#### Stated task
From the first line of the data below, copy each line up to the one containing "0, .24), 16, 'y').obj('finial', 'abrass', t)", and include that line too.

#### Stored rows
-- Start --

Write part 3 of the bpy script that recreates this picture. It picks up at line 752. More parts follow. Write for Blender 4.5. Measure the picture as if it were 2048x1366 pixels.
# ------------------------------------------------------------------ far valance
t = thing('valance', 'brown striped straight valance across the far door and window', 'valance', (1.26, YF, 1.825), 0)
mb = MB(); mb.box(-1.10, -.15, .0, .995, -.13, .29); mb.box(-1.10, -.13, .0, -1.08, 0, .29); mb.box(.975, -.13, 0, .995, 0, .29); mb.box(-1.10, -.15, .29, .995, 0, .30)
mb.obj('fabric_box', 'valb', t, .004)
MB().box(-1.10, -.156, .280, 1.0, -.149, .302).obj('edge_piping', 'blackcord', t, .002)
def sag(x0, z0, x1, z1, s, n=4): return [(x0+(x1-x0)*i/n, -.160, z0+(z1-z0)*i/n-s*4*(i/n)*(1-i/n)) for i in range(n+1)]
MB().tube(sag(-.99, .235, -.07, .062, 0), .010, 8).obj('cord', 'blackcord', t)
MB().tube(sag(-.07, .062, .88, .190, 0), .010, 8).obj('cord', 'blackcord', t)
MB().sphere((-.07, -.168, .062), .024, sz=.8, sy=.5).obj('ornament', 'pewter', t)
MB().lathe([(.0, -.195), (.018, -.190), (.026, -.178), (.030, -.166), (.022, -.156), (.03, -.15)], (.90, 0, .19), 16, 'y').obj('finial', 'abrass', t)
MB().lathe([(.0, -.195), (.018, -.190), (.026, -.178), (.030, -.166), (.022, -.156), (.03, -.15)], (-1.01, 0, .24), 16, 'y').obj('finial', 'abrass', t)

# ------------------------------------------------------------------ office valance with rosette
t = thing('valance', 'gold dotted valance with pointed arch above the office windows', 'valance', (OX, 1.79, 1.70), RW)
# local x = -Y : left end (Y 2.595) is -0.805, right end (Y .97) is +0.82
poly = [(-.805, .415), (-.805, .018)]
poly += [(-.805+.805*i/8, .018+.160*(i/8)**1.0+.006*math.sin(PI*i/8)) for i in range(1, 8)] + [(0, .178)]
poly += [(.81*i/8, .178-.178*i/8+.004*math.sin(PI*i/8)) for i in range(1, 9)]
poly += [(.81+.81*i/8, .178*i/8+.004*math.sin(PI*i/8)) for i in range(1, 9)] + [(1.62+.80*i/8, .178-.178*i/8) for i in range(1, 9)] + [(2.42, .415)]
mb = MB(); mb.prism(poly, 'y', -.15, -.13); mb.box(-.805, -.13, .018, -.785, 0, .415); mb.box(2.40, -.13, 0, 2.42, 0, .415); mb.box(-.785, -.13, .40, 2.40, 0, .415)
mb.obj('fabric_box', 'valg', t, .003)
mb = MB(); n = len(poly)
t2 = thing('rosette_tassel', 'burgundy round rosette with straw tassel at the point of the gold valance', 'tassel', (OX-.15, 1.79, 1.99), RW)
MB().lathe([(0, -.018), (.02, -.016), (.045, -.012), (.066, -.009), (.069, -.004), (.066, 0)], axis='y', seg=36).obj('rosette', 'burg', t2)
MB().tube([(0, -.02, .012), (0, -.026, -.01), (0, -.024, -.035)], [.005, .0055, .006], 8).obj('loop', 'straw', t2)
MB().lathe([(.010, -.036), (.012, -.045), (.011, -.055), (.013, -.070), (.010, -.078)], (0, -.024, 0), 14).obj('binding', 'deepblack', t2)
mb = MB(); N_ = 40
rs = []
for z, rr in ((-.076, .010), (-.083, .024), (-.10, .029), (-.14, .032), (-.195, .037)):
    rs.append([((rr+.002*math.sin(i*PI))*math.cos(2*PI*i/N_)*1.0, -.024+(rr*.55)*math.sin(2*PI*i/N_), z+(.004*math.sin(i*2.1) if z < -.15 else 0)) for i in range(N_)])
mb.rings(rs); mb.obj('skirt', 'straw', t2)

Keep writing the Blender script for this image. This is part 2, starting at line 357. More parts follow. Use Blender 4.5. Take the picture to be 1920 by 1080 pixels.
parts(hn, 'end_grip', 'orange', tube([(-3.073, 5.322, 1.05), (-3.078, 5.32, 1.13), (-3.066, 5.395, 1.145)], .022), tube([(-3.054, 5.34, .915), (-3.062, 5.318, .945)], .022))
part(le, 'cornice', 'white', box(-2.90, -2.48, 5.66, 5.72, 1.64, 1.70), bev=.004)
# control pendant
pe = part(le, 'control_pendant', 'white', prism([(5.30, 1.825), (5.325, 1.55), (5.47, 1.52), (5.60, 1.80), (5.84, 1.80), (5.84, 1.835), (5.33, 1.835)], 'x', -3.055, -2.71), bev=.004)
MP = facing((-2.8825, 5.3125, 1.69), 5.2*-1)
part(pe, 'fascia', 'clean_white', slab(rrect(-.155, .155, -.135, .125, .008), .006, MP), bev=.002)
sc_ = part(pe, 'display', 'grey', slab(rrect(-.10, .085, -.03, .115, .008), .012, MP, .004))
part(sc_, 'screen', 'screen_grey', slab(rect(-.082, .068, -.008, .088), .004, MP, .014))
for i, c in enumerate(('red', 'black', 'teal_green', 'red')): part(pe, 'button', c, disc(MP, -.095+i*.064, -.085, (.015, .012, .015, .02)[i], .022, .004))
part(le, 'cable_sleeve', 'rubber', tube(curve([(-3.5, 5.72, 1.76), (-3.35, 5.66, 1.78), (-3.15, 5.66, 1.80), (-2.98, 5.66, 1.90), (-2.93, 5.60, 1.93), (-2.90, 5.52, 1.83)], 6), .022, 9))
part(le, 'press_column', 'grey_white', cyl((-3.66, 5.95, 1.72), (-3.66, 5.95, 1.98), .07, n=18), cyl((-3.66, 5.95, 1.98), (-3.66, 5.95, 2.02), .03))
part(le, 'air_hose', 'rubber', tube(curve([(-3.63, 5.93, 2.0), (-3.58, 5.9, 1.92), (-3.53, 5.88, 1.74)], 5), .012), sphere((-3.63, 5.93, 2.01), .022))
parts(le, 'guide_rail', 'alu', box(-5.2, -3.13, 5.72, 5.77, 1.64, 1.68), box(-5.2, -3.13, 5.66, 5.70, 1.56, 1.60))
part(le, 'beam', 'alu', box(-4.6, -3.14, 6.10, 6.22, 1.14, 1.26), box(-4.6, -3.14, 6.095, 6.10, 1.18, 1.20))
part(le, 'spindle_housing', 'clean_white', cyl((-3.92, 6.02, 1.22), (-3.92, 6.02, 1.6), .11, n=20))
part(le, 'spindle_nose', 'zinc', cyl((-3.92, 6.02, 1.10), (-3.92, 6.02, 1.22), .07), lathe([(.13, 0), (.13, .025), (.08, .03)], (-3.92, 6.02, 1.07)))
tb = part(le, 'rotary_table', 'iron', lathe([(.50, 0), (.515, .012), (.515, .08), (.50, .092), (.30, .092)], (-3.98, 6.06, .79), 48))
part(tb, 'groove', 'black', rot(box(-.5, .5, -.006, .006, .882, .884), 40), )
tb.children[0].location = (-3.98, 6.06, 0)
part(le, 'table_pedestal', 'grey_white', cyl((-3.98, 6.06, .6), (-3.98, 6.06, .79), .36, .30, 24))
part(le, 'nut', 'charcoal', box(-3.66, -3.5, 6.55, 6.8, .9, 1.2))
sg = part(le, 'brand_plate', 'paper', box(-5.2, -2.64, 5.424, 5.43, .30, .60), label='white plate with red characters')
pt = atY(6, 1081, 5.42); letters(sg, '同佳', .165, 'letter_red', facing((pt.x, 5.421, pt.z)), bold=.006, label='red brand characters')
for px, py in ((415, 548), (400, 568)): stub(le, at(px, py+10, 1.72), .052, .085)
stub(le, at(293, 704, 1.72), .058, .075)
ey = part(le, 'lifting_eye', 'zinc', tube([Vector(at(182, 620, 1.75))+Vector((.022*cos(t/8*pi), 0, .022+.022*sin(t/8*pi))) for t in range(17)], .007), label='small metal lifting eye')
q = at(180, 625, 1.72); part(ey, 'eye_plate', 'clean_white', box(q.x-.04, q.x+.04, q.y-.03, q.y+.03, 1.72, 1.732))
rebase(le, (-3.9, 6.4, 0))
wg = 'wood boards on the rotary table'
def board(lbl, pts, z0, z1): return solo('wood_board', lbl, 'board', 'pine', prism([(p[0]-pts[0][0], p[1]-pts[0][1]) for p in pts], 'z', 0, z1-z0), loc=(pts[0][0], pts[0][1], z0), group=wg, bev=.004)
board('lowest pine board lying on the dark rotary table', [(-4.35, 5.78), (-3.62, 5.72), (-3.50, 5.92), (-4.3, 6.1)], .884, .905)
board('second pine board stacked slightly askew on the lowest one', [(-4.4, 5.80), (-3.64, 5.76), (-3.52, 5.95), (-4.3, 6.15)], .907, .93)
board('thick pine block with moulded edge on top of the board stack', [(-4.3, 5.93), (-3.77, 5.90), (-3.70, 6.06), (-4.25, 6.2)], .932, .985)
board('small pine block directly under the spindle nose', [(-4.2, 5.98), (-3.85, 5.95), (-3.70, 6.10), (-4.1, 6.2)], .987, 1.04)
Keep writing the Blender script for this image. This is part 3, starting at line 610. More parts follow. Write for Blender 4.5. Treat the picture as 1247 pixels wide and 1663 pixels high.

-- End --

#### Output of the task
Write part 3 of the bpy script that recreates this picture. It picks up at line 752. More parts follow. Write for Blender 4.5. Measure the picture as if it were 2048x1366 pixels.
# ------------------------------------------------------------------ far valance
t = thing('valance', 'brown striped straight valance across the far door and window', 'valance', (1.26, YF, 1.825), 0)
mb = MB(); mb.box(-1.10, -.15, .0, .995, -.13, .29); mb.box(-1.10, -.13, .0, -1.08, 0, .29); mb.box(.975, -.13, 0, .995, 0, .29); mb.box(-1.10, -.15, .29, .995, 0, .30)
mb.obj('fabric_box', 'valb', t, .004)
MB().box(-1.10, -.156, .280, 1.0, -.149, .302).obj('edge_piping', 'blackcord', t, .002)
def sag(x0, z0, x1, z1, s, n=4): return [(x0+(x1-x0)*i/n, -.160, z0+(z1-z0)*i/n-s*4*(i/n)*(1-i/n)) for i in range(n+1)]
MB().tube(sag(-.99, .235, -.07, .062, 0), .010, 8).obj('cord', 'blackcord', t)
MB().tube(sag(-.07, .062, .88, .190, 0), .010, 8).obj('cord', 'blackcord', t)
MB().sphere((-.07, -.168, .062), .024, sz=.8, sy=.5).obj('ornament', 'pewter', t)
MB().lathe([(.0, -.195), (.018, -.190), (.026, -.178), (.030, -.166), (.022, -.156), (.03, -.15)], (.90, 0, .19), 16, 'y').obj('finial', 'abrass', t)
MB().lathe([(.0, -.195), (.018, -.190), (.026, -.178), (.030, -.166), (.022, -.156), (.03, -.15)], (-1.01, 0, .24), 16, 'y').obj('finial', 'abrass', t)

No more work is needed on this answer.